Machado de Assis Anticipating Postmodernism

 This is a an informal critique I wrote up for class:




Machado de Assis Anticipating Postmodernism

Machado de Assis subverts Modernist conceptions of the novel through defamiliarization, resulting in a deterritorialization of national Lusophone discourse in 1880s Rio de Janeiro and thus a reterritorialization of language and knowledge within that national discourse, thereby anticipating the Postmodernist movement in literature.

“The emergence of the modernist novel, for example, is widely perceived as an exclusively European phenomenon” (Earl E. Fitz, “The Memorias Postumas de Bras Cubas As (Proto) Type of the Modernist Novel: A Problem In Literary History And Interpretation” 7). Defining characteristics of the Realist novel include: a presupposed structure, a style that portrays objective reality, a reliable narrator, and linearity in terms of chronological presentation of events.

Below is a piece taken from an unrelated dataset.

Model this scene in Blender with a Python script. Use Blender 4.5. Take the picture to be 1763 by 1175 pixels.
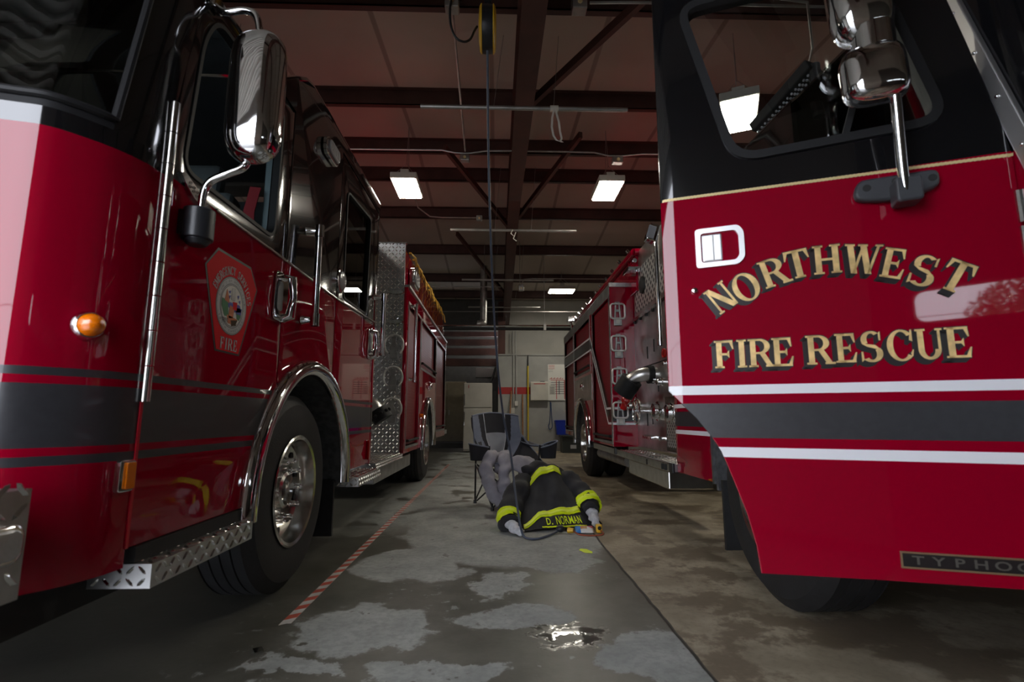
import bpy, bmesh, math, random
from mathutils import Vector, Matrix, noise as mnoise
random.seed(7)
SC = bpy.context.scene
COL = SC.collection
PI = math.pi
for o in list(bpy.data.objects):
    bpy.data.objects.remove(o)

# ---------------------------------------------------------------- camera
cam = bpy.data.objects.new('camera', bpy.data.cameras.new('camera'))
COL.objects.link(cam)
cam.location = (0, 0, 0.95)
cam.rotation_euler = (math.radians(90 + 8.548), 0, math.radians(-1.703))
cam.data.sensor_width = 36
cam.data.lens = 18.0
cam.data.clip_start = 0.02
cam.data.dof.use_dof = True
cam.data.dof.focus_distance = 5.0
cam.data.dof.aperture_fstop = 3.2
SC.camera = cam

# ---------------------------------------------------------------- sky, exposure
SKY = 9.0
LED = 56.0
world = bpy.data.worlds.new('sky')
SC.world = world
world.use_nodes = True
bgn = world.node_tree.nodes['Background']
bgn.inputs[0].default_value = (0.86, 0.90, 1.0, 1)
bgn.inputs[1].default_value = SKY
SC.view_settings.view_transform = 'Standard'
SC.view_settings.look = 'None'
SC.view_settings.gamma = 1
SC.view_settings.use_curve_mapping = False
SC.view_settings.exposure = 0.0

# ---------------------------------------------------------------- node helpers
class NT:
    def __init__(s, name):
        s.m = bpy.data.materials.new(name)
        s.m.use_nodes = True
        s.t = s.m.node_tree
        s.b = s.t.nodes['Principled BSDF']
        s.out = s.t.nodes['Material Output']
    def n(s, typ, **kw):
        nd = s.t.nodes.new(typ)
        for k, v in kw.items():
            setattr(nd, k, v)
        return nd
    def set(s, sock, v):
        if hasattr(v, 'is_linked') or isinstance(v, bpy.types.NodeSocket):
            s.t.links.new(v, sock)
        else:
            if sock.type == 'RGBA' and len(v) == 3:
                v = (*v, 1)
            sock.default_value = v
    def math(s, op, a, b=0.0, c=0.0, clamp=False):
        nd = s.n('ShaderNodeMath', operation=op, use_clamp=clamp)
        s.set(nd.inputs[0], a); s.set(nd.inputs[1], b); s.set(nd.inputs[2], c)
        return nd.outputs[0]
    def noise(s, vec, scale, detail=3, rough=0.5, out='Fac'):
        nd = s.n('ShaderNodeTexNoise')
        if vec is not None: s.set(nd.inputs['Vector'], vec)
        nd.inputs['Scale'].default_value = scale
        nd.inputs['Detail'].default_value = detail
        nd.inputs['Roughness'].default_value = rough
        return nd.outputs[out]
    def ramp(s, v, a, b):
        nd = s.n('ShaderNodeMapRange', interpolation_type='SMOOTHSTEP')
        s.set(nd.inputs[0], v)
        nd.inputs[1].default_value = a; nd.inputs[2].default_value = b
        return nd.outputs[0]
    def mix(s, f, a, b):
        nd = s.n('ShaderNodeMix', data_type='RGBA')
        s.set(nd.inputs[0], f); s.set(nd.inputs[6], a); s.set(nd.inputs[7], b)
        return nd.outputs[2]
    def obj(s):
        return s.n('ShaderNodeTexCoord').outputs['Object']
    def xyz(s, v):
        nd = s.n('ShaderNodeSeparateXYZ'); s.set(nd.inputs[0], v)
        return nd.outputs
    def bump(s, h, strength=0.3, dist=0.01):
        nd = s.n('ShaderNodeBump')
        nd.inputs['Strength'].default_value = strength
        nd.inputs['Distance'].default_value = dist
        s.set(nd.inputs['Height'], h)
        s.t.links.new(nd.outputs[0], s.b.inputs['Normal'])
    def p(s, **kw):
        names = dict(col='Base Color', rough='Roughness', metal='Metallic', coat='Coat Weight', coatr='Coat Roughness',
                     spec='Specular IOR Level', emit='Emission Color', es='Emission Strength', sheen='Sheen Weight', ior='IOR', trans='Transmission Weight', alpha='Alpha')
        for k, v in kw.items():
            s.set(s.b.inputs[names[k]], v)
        return s

MATS = {}
def pm(name, col, rough=0.5, metal=0.0, coat=0.0, vary=0.0, vscale=8, bump=0.0, bscale=60, **kw):
    t = NT(name)
    t.p(col=col, rough=rough, metal=metal, coat=coat, coatr=0.03, **kw)
    if vary or bump:
        v = t.obj()
    if vary:
        f = t.noise(v, vscale, 4)
        lo = tuple(c * (1 - vary) for c in col)
        hi = tuple(min(1, c * (1 + vary)) for c in col)
        t.p(col=t.mix(t.ramp(f, 0.3, 0.7), lo, hi))
        t.p(rough=t.math('ADD', rough, t.math('MULTIPLY', t.math('SUBTRACT', f, 0.5), 0.25 * rough), clamp=True))
    if bump:
        t.bump(t.noise(v, bscale, 4), bump, 0.004)
    MATS[name] = t.m
    return t.m

red = pm('red_paint', (0.265, 0.0004, 0.0145), 0.6, coat=1.0, spec=0.0)
black = pm('black_paint', (0.006, 0.006, 0.007), 0.12, coat=1.0, spec=0.4)
darkstripe = pm('charcoal_stripe', (0.03, 0.03, 0.034), 0.38, coat=0.25, vary=0.08, vscale=40)
white_stripe = pm('white_stripe', (0.82, 0.82, 0.85), 0.35, coat=0.4)
whitefab = pm('white_cloth', (0.72, 0.70, 0.62), 0.9, vary=0.1, bump=0.3)
chrome = pm('chrome', (0.82, 0.82, 0.83), 0.06, 1.0, vary=0.05, vscale=20)
alu = pm('polished_aluminium', (0.62, 0.61, 0.58), 0.2, 1.0, vary=0.12, vscale=14)
lug_m = pm('tread_lug', (0.92, 0.92, 0.92), 0.16, 1.0)
plate_m = pm('tread_plate', (0.50, 0.50, 0.50), 0.36, 1.0, vary=0.15, vscale=9)
steel = pm('brushed_steel', (0.60, 0.59, 0.57), 0.32, 1.0, vary=0.2, vscale=5, bump=0.05, bscale=9)
dsteel = pm('dull_steel', (0.35, 0.35, 0.34), 0.42, 0.8, vary=0.2)
zinc = pm('galvanised_conduit', (0.42, 0.41, 0.39), 0.4, 0.8, vary=0.15)
tyre = pm('tyre_rubber', (0.014, 0.014, 0.015), 0.62, vary=0.3, vscale=12, bump=0.25, bscale=90)
rubber = pm('black_rubber', (0.010, 0.010, 0.011), 0.55, bump=0.1, spec=0.3)
bplastic = pm('black_plastic', (0.016, 0.017, 0.02), 0.35, bump=0.15, bscale=250)
mplastic = pm('grey_black_plastic', (0.05, 0.052, 0.058), 0.42, bump=0.15, bscale=250)
liner = pm('wheel_well_liner', (0.07, 0.072, 0.075), 0.5, vary=0.35, vscale=25)
under = pm('chassis_black', (0.012, 0.012, 0.012), 0.7)
gold = pm('gold_leaf', (0.80, 0.56, 0.24), 0.38, 0.25, vary=0.22, vscale=26)
goldtrim = pm('gold_trim', (0.75, 0.6, 0.3), 0.4, 0.2)
letblack = pm('letter_black', (0.012, 0.008, 0.008), 0.4)
amber = pm('amber_lens', (0.75, 0.17, 0.0), 0.12, coat=1.0, bump=0.35, bscale=160)
redlens = pm('red_lens', (0.45, 0.01, 0.01), 0.15, coat=1.0)
clear = pm('clear_lens', (0.45, 0.46, 0.48), 0.2, 0.35, coat=1.0, bump=0.6, bscale=70)
interior = pm('cab_interior_grey', (0.10, 0.12, 0.135), 0.65, vary=0.1)
postm = pm('cab_post_grey', (0.14, 0.20, 0.22), 0.5)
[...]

In Posthumous Memoirs, Machado de Assis defamiliarizes the reader of Modernist literature and anticipates Postmodernist literature by employing a narrative and structure which subvert expectations of Modernism. For one, our narrator presents us with subjective reality (the inner workings of the psyche). Bras Cubas can be considered an unreliable narrator because of his contradictions. Finally, de Assis structures his text in non-linear fashion, as events unfold diachronically as the narrator skips around in time.

As we have seen, Modernism seems to reflect a certain stability and order. Postmodernism, on the other hand, seems to reflect instability or chaos.

MdA in terms of deterritorialization and reterritorialization of language and knowledge: Machado de Assis deterritorializes the rhizomatic center by borrowing (major) language and knowledge of the bourgeoisie to branch off and create new areas of language and knowledge in a new “minor language.” De Assis reterritorializes by giving a voice to the “other” or “marginalized” by using language of the educated, bourgeoisie class to tell the story of the middle working class, the uneducated. From the rhizomatic center, de Assis has created multiplicities that are equal to other knowledge areas, but which are not necessarily “better”.

When we think of a tree and its growth from roots in a foundation, we think of

ascension, as in growth developing upward and one dimensionally. Upward to Heaven or downward to hell.

Root books, such as the Bible, works by Homer etc. and other various Western, Eurocentric literature provide a pretext, a subtext, on which our discourse is centered.

 

Alternatively, existence, according to Machado de Assis, is viewed not in terms of upward ascension, but as

Rhizomatic, as in branching off

in multiple directions, underground, up and down and in all directions.

“Either dead or alive, or both dead and alive,” but

In the center, in the middle and existing everywhere in between.

 

The Cannibalist Manifesto by Mario DeAndrade as metaphor:

Devouring root book

And branching off

Recycling

 

Christianity in terms of chronology

“I am the beginning and the end”

 

To Bras Cubas, there is no beginning

Nor is there an end

After life

Life after death?

Bras Cubas, memoirs written after death?

Huh? Excusez-moi? Je ne comprends pas.

 

Existence as energy in perpetual motion

Taking on various incarnations of matter

According to ebbs and flows, the laws of the universe:

In a word, Infinite

 

As opposed to the temporal and eternal

The now and the ever after.

 

The past, the present and the future occurring concurrently, all at once.